Latest update April 19th, 2024 12:59 AM
Mar 08, 2018 Editorial
Guest Editorial
March marks the 21st death anniversary and the 100th birthday of the late Cheddi Jagan who died in 1997. Widely regarded in Guyana as the “Father of the Nation,” Dr. Jagan was born on March 22, 1918 in Port Mourant on the Corentyne, the eldest of 11 children born to parents who came from India as indentured labourers to British Guyana in 1901.
His upbringing on a plantation exposed him to conditions of physical hardship and economic exploitation that imbued him with a passion for justice and freedom from oppression.
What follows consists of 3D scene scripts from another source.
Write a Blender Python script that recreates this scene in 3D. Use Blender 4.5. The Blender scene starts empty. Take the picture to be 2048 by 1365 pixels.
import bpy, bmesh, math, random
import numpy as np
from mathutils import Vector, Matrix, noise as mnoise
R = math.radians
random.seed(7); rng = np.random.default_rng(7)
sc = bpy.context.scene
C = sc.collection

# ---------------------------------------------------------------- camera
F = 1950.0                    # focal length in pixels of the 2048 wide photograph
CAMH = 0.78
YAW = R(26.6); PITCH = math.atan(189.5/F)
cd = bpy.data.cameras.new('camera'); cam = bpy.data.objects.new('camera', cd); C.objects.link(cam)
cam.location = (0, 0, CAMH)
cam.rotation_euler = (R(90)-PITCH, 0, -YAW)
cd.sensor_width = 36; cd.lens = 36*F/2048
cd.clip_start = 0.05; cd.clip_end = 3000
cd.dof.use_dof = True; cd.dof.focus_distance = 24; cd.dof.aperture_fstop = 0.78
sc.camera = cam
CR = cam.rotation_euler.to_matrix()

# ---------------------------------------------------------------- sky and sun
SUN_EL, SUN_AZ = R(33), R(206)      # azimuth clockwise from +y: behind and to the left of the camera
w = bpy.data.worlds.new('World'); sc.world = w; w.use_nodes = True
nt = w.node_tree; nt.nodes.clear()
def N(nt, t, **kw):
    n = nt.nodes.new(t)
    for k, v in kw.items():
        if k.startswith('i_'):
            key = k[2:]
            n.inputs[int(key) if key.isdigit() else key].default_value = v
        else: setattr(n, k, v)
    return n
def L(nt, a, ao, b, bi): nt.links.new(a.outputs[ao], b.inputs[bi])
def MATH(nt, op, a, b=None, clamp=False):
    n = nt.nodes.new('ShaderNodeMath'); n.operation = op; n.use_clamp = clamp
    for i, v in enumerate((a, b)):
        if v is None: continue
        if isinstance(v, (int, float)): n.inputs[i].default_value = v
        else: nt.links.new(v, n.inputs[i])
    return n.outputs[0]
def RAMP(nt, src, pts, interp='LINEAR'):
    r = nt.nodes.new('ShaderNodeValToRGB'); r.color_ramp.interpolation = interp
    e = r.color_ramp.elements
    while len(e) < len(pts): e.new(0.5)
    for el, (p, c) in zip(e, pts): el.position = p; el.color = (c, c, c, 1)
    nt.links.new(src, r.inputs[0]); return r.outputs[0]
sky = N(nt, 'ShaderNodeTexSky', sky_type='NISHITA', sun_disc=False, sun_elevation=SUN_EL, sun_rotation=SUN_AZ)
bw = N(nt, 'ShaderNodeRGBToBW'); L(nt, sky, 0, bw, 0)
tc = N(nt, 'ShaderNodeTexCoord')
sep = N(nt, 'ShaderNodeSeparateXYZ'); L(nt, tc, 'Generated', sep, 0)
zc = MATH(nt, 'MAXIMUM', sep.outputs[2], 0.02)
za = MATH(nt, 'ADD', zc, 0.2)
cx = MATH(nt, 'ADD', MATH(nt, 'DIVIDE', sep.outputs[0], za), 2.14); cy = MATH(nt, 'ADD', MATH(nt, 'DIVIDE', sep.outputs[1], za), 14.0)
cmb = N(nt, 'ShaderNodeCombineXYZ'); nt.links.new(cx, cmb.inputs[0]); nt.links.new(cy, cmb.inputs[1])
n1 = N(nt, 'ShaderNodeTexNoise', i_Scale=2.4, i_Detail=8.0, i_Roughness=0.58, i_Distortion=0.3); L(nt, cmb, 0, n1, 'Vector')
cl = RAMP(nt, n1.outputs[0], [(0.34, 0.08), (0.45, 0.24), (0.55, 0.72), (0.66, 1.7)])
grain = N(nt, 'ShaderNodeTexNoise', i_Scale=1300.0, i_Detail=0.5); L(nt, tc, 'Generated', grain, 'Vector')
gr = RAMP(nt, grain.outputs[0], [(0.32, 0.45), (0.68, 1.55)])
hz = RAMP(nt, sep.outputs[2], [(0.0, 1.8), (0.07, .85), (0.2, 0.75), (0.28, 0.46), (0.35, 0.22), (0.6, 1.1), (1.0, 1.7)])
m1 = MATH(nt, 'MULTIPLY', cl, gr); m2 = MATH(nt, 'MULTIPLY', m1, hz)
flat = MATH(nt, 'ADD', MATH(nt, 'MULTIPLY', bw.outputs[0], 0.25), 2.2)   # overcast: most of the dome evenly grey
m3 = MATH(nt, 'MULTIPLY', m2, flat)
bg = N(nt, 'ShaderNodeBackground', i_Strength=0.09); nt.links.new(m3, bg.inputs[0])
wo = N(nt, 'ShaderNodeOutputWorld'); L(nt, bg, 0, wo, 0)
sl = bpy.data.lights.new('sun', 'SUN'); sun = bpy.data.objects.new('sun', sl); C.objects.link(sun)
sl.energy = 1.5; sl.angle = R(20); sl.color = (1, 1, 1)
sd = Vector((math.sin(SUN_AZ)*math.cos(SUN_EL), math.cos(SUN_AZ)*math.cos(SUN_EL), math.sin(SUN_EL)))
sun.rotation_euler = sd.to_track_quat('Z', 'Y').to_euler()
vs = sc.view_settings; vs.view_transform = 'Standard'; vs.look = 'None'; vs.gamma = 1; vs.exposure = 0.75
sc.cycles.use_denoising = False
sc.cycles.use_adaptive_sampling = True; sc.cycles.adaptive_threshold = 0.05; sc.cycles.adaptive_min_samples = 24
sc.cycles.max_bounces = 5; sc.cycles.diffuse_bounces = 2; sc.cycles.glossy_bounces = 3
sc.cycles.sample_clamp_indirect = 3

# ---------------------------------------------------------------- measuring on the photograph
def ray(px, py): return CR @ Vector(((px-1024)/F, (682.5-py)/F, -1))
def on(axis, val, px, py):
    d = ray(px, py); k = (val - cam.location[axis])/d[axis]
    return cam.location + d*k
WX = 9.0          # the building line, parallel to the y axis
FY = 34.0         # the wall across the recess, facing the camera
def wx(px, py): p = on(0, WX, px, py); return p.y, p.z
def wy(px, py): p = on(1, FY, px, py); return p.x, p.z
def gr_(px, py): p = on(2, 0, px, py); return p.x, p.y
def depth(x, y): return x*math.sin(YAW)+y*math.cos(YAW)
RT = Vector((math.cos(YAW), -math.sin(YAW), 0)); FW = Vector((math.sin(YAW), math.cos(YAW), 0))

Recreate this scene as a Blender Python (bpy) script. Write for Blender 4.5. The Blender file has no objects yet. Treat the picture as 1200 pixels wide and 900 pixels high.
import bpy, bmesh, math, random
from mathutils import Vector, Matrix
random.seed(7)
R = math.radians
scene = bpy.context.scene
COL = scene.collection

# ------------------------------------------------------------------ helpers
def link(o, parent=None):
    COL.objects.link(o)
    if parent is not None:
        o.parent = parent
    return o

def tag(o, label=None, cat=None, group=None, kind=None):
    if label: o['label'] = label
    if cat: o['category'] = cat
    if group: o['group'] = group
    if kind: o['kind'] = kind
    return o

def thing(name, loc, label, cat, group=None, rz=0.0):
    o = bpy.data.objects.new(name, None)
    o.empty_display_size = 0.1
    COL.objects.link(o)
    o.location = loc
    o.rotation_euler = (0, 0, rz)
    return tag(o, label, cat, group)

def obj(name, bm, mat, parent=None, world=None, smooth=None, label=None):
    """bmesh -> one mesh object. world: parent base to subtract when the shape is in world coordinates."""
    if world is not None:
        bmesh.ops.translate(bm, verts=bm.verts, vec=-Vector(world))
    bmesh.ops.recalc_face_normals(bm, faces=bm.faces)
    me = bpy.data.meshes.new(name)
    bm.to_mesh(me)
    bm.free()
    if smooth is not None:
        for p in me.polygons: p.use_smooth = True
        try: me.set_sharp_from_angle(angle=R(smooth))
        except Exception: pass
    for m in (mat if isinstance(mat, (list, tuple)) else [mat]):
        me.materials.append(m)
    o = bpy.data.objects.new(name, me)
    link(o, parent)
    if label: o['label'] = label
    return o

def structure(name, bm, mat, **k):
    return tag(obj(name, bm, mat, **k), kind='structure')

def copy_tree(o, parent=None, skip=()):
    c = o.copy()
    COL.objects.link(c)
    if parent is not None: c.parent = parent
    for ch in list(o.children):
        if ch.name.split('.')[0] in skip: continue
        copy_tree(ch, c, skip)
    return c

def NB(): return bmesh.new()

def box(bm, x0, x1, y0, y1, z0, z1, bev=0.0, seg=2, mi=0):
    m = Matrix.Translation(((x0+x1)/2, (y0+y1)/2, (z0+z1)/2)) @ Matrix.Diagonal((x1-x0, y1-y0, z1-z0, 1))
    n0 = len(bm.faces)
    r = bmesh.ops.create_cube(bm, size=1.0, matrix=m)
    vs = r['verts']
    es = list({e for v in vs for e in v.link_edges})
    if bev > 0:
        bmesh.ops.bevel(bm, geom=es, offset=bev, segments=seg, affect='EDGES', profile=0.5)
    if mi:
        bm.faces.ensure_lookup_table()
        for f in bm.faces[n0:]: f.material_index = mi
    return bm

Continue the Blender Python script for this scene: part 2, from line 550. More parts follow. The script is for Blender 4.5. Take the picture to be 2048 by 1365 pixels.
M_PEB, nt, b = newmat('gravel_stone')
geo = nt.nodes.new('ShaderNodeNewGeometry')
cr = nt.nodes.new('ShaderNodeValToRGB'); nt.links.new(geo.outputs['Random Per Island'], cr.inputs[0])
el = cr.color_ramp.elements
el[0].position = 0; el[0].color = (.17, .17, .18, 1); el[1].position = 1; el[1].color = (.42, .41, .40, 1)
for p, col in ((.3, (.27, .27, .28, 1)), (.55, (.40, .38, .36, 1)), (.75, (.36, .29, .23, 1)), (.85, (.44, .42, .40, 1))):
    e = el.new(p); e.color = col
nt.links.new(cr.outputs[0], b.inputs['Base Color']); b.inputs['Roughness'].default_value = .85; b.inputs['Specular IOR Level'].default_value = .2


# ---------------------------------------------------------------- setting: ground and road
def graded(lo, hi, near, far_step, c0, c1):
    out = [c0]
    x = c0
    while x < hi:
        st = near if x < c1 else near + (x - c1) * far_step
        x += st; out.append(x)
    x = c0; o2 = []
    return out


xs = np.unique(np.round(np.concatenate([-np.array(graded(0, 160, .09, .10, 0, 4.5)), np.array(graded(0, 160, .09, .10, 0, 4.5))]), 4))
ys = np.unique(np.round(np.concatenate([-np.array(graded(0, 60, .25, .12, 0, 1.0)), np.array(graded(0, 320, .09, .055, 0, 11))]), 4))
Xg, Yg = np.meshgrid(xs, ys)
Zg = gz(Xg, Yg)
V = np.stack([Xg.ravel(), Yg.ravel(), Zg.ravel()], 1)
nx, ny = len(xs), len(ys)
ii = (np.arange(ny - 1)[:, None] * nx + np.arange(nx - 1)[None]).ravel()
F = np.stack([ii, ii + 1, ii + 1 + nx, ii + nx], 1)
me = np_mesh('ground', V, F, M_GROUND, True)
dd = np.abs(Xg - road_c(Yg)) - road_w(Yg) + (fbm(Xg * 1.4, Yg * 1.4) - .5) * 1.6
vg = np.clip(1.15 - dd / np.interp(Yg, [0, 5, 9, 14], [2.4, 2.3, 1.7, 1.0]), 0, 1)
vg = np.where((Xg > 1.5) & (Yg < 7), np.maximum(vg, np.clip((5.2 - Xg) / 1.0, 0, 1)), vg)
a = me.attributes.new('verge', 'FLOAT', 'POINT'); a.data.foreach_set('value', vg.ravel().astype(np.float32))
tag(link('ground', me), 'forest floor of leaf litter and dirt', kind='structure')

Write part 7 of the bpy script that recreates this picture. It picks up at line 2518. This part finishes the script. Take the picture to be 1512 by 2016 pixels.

In 1933, Jagan attended Queen’s College and in 1936 he studied at Howard, an American university in Washington, DC. Later he attended Northwestern University Dental School in Chicago.
In the United States, the realities of legally enforced segregation and racial discrimination against African-Americans further stimulated his passion for justice and freedom from oppression. The struggle for India’s independence, the work of Gandhi and Karl Marx’s Das Kapital helped to broaden his political views and socialist beliefs.
However, his socialist beliefs was influenced and strengthened by Janet Rosenberg; she was an American student nurse, who later became his wife despite their families’ disapproval.
Dr. Jagan returned to Guyana as a dentist in 1943, where had the option of a comfortable, middle class life in a typical colonial society that was structured on the basis of race, class, and colour, with whites at the top, browns in the middle, then Indians with blacks at the bottom.
Instead, he ventured into realm of politics, which became a lifelong struggle to break the unequal structure and achieve freedom and equality for Guyana. Three years later, the political landscape changed with the creation of the Political Affairs Committee (PAC) in 1946 by Jagan who was subsequently elected to the state legislature in November 1947.
In 1950, the People’s Progressive Party (PPP) was founded with the merger of the PAC and the British Guyana Labour Party led by Forbes Burnham.
Jagan won elections in 1953 and became the first Guyanese to be elected Chief Minister of Guyana. However, the British government was convinced that Jagan was a Marxist-Leninist and suspended the country’s constitutionand installed an interim government. Jagan was disappointed with the political happenings in British Guiana.
The suspension of the constitution; the jailing of him and his wife;the severing of ties from the PPP by Forbes Burnham, the contesting of the 1957 elections with the Jagan and Burnham factions of the PPP and the formation of the People’s National Congress (PNC).
Despite these developments, Jagan again led his party to convincing electoral victories in 1957 and 1961. He served as Chief Minister from 1957 to 1961, Premier from 1961 to 1964 and as President from 1992 until his death in 1997.
In 1962, the country was paralyzed by strikes and political violence, and in 1963, the electoral system was changed from first-past-the-post to proportion representation. However, in the 1964 elections, the PPP won a plurality of votes, but the PNC and the United Force held a majority of seats and formed a coalition government. For 28 years, Jagan remained in wilderness as opposition leader, which is a Guinness World Record for a democracy.
As a fighter, few could match his political stamina. He was one of those rare leaders who guided Guyana’s politics for over 50 years and put the interests of people above all other considerations. He was a creative and principled humanist who sought innovative solutions to problems.
Dr. Jagan was undoubtedly an outstanding politician who dedicated his life to the furtherance of the political and national interests of the country and the pursuance of the ideals.